Entre os hindus, o casamento não é um assunto simples. Os pais da noiva e do noivo muitas vezes arruínam-se financeiramente com as cerimónias. Vários meses são consumidos na preparação: da confeção das roupas à decoração e à preparação das comidas. Cada família compete com a outra para ver quem irá dar a receção mais sumptuosa. No dia do casamento, as mulheres cantam tão alto e gritam tanto que ficam roucas e até doentes, além de perturbar os vizinhos, que por sua vez suportam pacientemente o barulho, a confusão e a sujidade das festas, porque sabem que chegará o dia em que irão comportar-se da mesma maneira.
A minha família achava que seria melhor casar o meu irmão, eu e o meu primo juntos, pois assim gastariam menos e causariam mais sensação. O dinheiro poderia ser gasto de uma só vez, e não em três cerimónias.
O meu pai e o meu tio eram de idade avançada, e seríamos os últimos filhos que deveriam casar-se. Provavelmente, seria o último momento sublime das suas vidas. O triplo casamento foi então marcado e, como disse, foram gastos muitos meses na preparação da festa. Os preparativos eram o aviso de que uma grande cerimónia de casamento estava para acontecer.
Foi só através destes preparativos que tomámos consciência do que estava para vir. Para mim, não significava mais do que a perspetiva de vestir roupas boas, o rufar de tambores, grandes procissões, jantares sumptuosos e uma nova amiguinha para brincar.
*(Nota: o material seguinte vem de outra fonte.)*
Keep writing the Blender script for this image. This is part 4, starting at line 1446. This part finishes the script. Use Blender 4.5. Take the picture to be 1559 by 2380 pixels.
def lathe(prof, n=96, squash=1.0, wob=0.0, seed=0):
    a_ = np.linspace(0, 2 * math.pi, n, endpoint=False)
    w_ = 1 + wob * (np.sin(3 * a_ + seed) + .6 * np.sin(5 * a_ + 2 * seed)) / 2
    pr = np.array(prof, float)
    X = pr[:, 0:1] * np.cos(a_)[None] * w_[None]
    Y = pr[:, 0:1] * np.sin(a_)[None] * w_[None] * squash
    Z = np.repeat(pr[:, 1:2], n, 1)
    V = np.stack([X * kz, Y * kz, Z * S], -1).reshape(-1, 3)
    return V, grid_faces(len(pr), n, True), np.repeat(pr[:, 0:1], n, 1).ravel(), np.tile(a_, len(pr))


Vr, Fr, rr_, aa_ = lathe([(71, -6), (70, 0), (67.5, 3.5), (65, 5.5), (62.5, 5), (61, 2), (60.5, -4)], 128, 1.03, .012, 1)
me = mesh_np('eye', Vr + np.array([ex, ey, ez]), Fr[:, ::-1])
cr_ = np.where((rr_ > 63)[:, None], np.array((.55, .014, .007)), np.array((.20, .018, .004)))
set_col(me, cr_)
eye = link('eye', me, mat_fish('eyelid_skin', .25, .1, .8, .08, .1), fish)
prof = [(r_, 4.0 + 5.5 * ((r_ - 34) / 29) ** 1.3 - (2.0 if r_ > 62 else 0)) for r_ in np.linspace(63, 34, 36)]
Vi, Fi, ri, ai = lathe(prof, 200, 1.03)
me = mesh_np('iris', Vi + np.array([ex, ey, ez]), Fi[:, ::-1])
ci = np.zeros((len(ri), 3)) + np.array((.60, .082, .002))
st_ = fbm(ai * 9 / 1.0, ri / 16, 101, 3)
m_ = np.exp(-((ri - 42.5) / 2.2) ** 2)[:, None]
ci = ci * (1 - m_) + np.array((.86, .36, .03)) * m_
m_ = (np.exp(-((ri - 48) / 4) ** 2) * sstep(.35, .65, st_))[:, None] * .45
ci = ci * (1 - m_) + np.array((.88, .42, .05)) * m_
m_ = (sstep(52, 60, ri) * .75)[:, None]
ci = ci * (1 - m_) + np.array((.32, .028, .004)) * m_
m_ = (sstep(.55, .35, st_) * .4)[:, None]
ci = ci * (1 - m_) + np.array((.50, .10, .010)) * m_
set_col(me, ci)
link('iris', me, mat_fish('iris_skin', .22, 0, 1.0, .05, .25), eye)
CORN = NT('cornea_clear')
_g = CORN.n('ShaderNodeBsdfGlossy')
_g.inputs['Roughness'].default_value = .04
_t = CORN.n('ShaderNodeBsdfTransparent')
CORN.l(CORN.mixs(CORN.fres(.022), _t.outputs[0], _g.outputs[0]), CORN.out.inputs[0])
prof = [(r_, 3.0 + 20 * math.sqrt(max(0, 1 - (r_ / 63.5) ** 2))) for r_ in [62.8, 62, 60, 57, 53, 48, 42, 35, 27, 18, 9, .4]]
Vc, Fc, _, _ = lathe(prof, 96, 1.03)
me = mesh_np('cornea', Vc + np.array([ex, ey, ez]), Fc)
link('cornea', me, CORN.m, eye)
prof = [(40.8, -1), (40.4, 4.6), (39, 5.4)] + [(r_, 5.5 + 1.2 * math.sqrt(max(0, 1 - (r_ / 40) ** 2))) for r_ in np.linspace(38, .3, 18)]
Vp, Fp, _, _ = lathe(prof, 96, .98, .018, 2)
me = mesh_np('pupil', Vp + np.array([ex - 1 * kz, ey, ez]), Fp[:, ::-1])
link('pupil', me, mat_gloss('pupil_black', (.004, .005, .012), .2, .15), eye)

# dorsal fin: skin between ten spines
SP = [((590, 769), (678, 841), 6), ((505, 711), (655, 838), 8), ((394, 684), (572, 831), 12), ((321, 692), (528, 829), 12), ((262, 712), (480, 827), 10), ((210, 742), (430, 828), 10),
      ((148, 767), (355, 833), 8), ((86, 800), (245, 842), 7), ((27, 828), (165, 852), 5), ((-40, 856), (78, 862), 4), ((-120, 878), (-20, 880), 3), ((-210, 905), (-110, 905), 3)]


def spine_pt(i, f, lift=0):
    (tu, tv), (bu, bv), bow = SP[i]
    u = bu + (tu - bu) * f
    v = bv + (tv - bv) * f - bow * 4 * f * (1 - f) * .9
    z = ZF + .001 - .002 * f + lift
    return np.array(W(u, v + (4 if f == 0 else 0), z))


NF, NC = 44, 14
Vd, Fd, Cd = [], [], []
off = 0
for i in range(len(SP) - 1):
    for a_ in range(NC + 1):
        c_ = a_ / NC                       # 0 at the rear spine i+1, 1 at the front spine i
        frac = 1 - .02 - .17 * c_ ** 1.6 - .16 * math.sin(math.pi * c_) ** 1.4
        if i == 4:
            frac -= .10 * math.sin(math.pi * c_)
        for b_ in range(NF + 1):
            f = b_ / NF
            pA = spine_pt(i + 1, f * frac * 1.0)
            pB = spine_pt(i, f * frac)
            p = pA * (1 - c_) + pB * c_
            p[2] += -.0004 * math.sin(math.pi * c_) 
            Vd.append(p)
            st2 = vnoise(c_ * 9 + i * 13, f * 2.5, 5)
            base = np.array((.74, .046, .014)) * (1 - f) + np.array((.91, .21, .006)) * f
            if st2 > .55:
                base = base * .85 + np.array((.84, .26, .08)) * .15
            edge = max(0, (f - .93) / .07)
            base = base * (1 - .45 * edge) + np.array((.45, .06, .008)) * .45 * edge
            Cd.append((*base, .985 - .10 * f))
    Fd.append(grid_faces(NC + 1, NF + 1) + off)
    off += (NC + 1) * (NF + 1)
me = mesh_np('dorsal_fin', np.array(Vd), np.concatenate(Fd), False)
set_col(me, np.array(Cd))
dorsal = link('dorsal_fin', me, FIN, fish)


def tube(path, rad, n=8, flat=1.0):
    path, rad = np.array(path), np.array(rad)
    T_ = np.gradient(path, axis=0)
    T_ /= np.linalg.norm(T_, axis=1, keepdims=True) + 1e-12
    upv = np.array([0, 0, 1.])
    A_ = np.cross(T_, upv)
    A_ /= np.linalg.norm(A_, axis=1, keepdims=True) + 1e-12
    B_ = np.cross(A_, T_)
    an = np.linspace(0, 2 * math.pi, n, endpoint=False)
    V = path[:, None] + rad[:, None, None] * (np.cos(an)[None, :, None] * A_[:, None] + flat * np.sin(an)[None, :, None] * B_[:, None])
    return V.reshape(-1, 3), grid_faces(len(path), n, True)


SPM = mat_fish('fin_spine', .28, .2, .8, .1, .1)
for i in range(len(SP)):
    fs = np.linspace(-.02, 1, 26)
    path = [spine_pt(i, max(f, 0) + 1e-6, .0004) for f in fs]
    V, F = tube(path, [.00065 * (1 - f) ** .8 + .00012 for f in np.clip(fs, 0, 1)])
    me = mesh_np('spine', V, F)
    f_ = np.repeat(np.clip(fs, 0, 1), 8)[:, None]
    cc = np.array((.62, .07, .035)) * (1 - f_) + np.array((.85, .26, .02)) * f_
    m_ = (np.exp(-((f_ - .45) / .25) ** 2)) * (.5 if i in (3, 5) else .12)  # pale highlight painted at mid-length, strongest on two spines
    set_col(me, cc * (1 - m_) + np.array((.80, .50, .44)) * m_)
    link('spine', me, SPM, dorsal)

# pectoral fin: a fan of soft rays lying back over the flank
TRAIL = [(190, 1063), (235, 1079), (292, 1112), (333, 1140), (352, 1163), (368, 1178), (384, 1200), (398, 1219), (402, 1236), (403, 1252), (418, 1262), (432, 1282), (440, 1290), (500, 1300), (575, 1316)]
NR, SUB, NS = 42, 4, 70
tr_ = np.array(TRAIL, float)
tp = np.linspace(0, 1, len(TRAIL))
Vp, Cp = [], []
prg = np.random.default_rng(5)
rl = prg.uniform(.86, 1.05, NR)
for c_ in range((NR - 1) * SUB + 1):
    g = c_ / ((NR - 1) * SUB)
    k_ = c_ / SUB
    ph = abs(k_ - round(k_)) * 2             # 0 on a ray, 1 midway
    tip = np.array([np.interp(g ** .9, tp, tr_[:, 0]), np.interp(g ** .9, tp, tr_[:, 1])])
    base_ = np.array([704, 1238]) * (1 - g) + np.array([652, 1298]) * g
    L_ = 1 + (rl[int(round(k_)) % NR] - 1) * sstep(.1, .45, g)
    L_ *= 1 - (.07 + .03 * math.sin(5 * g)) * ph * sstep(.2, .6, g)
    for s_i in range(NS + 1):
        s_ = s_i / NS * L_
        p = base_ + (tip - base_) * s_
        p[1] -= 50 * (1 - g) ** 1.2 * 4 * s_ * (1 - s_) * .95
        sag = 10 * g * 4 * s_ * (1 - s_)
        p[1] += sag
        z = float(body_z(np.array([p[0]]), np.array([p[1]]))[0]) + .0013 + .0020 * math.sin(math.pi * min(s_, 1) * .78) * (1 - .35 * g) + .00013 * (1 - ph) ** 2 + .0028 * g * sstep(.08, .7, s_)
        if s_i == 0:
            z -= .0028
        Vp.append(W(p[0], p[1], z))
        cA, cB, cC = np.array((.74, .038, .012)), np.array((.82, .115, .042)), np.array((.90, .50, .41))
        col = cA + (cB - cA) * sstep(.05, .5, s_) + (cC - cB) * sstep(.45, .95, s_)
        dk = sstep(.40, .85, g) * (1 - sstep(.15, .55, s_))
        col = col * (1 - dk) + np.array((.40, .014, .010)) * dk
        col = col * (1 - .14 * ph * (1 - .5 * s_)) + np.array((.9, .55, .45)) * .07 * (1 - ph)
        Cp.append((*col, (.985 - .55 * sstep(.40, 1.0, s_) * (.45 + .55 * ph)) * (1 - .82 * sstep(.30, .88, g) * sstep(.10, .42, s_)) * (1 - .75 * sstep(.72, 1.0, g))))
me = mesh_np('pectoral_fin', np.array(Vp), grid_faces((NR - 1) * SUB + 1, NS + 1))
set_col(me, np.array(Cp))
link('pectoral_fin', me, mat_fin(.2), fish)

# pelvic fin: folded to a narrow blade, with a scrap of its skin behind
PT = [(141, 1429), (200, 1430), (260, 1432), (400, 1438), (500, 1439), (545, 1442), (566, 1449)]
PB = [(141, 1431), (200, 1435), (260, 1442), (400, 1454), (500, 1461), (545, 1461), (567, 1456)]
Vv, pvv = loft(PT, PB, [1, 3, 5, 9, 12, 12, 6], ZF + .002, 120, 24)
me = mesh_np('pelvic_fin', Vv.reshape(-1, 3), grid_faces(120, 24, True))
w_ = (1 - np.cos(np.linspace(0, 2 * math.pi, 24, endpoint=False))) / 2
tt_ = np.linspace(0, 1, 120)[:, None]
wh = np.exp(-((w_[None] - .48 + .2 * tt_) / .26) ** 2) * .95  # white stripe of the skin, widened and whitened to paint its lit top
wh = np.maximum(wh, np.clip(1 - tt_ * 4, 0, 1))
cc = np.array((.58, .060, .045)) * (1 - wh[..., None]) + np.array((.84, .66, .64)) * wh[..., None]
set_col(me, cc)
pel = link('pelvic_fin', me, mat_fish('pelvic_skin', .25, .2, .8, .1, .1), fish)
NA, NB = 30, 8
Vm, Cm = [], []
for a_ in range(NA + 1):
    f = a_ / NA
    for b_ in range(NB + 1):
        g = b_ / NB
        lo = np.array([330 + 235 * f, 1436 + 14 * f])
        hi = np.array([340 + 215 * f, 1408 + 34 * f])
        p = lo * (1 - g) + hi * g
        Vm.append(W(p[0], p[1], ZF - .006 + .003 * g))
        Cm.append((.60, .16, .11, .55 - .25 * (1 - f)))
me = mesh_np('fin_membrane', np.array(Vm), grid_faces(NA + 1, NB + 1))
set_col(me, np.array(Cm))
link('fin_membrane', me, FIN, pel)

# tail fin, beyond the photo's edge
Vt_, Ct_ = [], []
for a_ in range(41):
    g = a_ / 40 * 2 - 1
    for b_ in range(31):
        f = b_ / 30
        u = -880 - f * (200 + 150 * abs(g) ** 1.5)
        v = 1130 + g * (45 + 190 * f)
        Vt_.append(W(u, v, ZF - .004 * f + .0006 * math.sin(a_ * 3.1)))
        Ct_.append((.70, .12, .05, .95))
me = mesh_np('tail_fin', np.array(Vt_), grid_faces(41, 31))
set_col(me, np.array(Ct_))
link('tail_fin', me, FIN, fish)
O desejo carnal só veio mais tarde. Proponho correr a cortina sobre a minha vergonha, exceto nos pormenores dignos de serem registados, sobre os quais voltarei a falar. Mas, mesmo esses pormenores têm muito pouco que ver com a proposta original deste livro.
O meu irmão e eu fomos levados de Rajkot a Porbandar para a cerimónia. Há alguns pormenores divertidos dessa época a anteceder o drama final, como por exemplo o de cobrirem o meu corpo inteiro com pasta de curcuma – mas vou omiti-los.
O meu pai era um diwan, mas mesmo assim não deixava de ser um servidor, tanto mais que beneficiava do favor de Saheb Takhore. Este não o deixou partir para a cerimónia até ao último momento, e quando o deixou ir, pediu para o meu pai uma carruagem especial que lhe reduziu a viagem em dois dias. Mas o destino quis de outra forma. Porbandar fica a 200 quilómetros de Rajkot – uma viagem de carroça de cinco dias. O meu pai percorreu esta distância em três, mas a carruagem capotou e o meu pai ficou gravemente ferido. Chegou a Porbandar coberto de ligaduras. O acidente tirou o brilho da festa, mas a cerimónia teve de ser realizada assim mesmo, pois como poderia um casamento com data marcada ser cancelado? Contudo, fiquei tão entretido com a festa que, na minha alegria infantil, me esqueci da dor de ver o meu pai ferido.
Era muito dedicado aos meus pais, mas também cedia com facilidade às paixões. Viria a aprender mais tarde que a felicidade e o prazer deveriam ser sacrificados para os servir. Como um castigo pelos meus prazeres, aconteceu-me algo que ficará gravado para sempre na minha memória e que descreverei mais tarde. Nishkulanand canta:
«Renunciar aos objetos sem renunciar aos prazeres é algo passageiro, por mais que nos esforcemos em consegui-lo.» Quando ouço ou entoo este cântico, o incidente amargo e inesperado acode-me ao espírito e enche-me de vergonha.
O meu pai participou ativamente na cerimónia do meu casamento, disfarçando a dor que sentia dos ferimentos causados pelo acidente. Ainda hoje me lembro do lugar em que se sentou e de como tratou de cada pormenor da festa. Mal sonhava que viria a criticá-lo severamente por ter-me casado tão jovem. Para mim, tudo naquele dia parecia certo, adequado e agradável. Estava de certa forma ansioso para casar e, como tudo o que o meu pai fazia era louvável, sempre me recordo com carinho daqueles momentos. Lembro-me ainda hoje de como estávamos sentados na cerimónia, como celebrámos o saptapadi, como, recém-casados, pusemos o doce kansar na boca um do outro e de quando começámos a morar juntos. E também da primeira noite! Duas crianças inocentes atiradas, contra a sua vontade, no oceano da vida. A minha cunhada instruiu-me a respeito da primeira noite. Não tenho ideia de quem instruiu a minha mulher. Nunca lhe perguntei nada a esse respeito e nem pretendo fazê-lo. Os prezados leitores podem imaginar como estávamos nervosos e completamente envergonhados. Como conversar com ela e o que dizer? As instruções da minha cunhada não eram muito abrangentes, mas em certas ocasiões não é preciso que nos ensinem nada. De modo gradual, eu e a minha mulher começámos a conhecer-nos e a falar abertamente. Tínhamos a mesma idade, mas depressa assumi a autoridade de marido.